A digitally assisted, signal folding neural recording amplifier.

A novel signal folding and reconstruction scheme for neural recording applications that exploits the 1/f(n) characteristics of neural signals is described in this paper. The amplified output is 'folded' into a predefined range of voltages by using comparison and reset circuits along with the core amplifier. After this output signal is digitized and transmitted, a reconstruction algorithm can be applied in the digital domain to recover the amplified signal from the folded waveform. This scheme enables the use of an analog-to-digital convertor with less number of bits for the same effective dynamic range. It also reduces the transmission data rate of the recording chip.

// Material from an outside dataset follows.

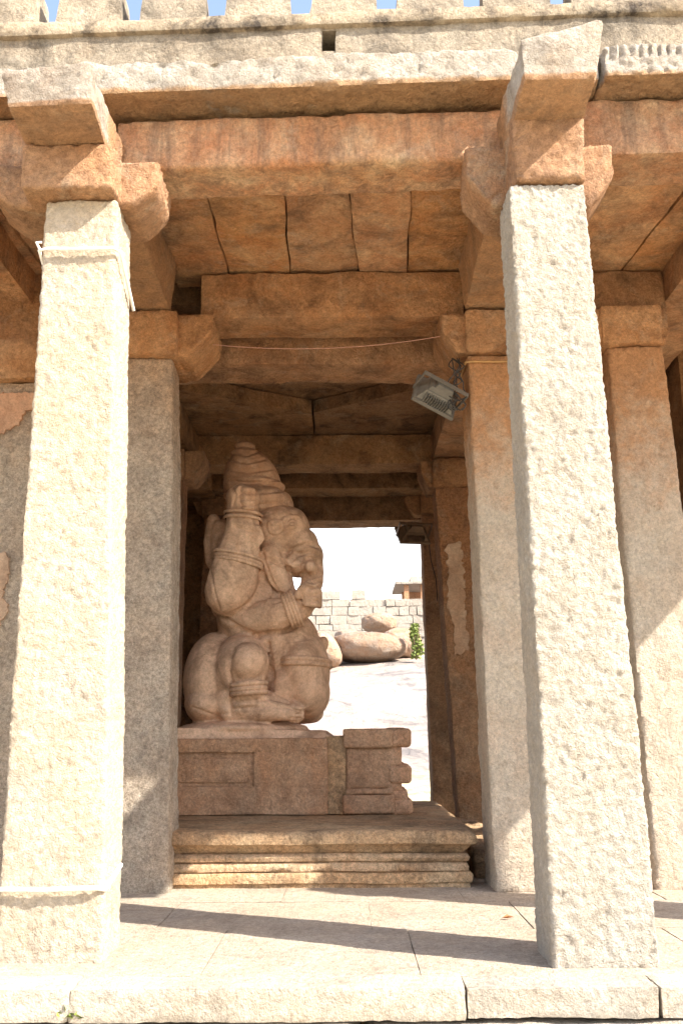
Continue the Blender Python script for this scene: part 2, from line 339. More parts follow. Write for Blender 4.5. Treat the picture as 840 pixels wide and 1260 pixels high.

Both of these features allow power and area savings at the system level. Other advantages of the proposed topology are increased reliability due to the removal of pseudo-resistors, lower harmonic distortion and low-voltage operation. An analysis of the reconstruction error introduced by this scheme is presented along with a behavioral model to provide a quick estimate of the post reconstruction dynamic range. Measurement results from two different core amplifier designs in 65 nm and 180 nm CMOS processes are presented to prove the generality of the proposed scheme in the neural recording applications. Operating from a 1 V power supply, the amplifier in 180 nm CMOS has a gain of 54.2 dB, bandwidth of 5.7 kHz, input referred noise of 3.8 μVrms and power dissipation of 2.52 μW leading to a NEF of 3.1 in spike band. It exhibits a dynamic range of 66 dB and maximum SNDR of 43 dB in LFP band. It also reduces system level power (by reducing the number of bits in the ADC by 2) as well as data rate to 80% of a conventional design. In vivo measurements validate the ability of this amplifier to simultaneously record spike and LFP signals.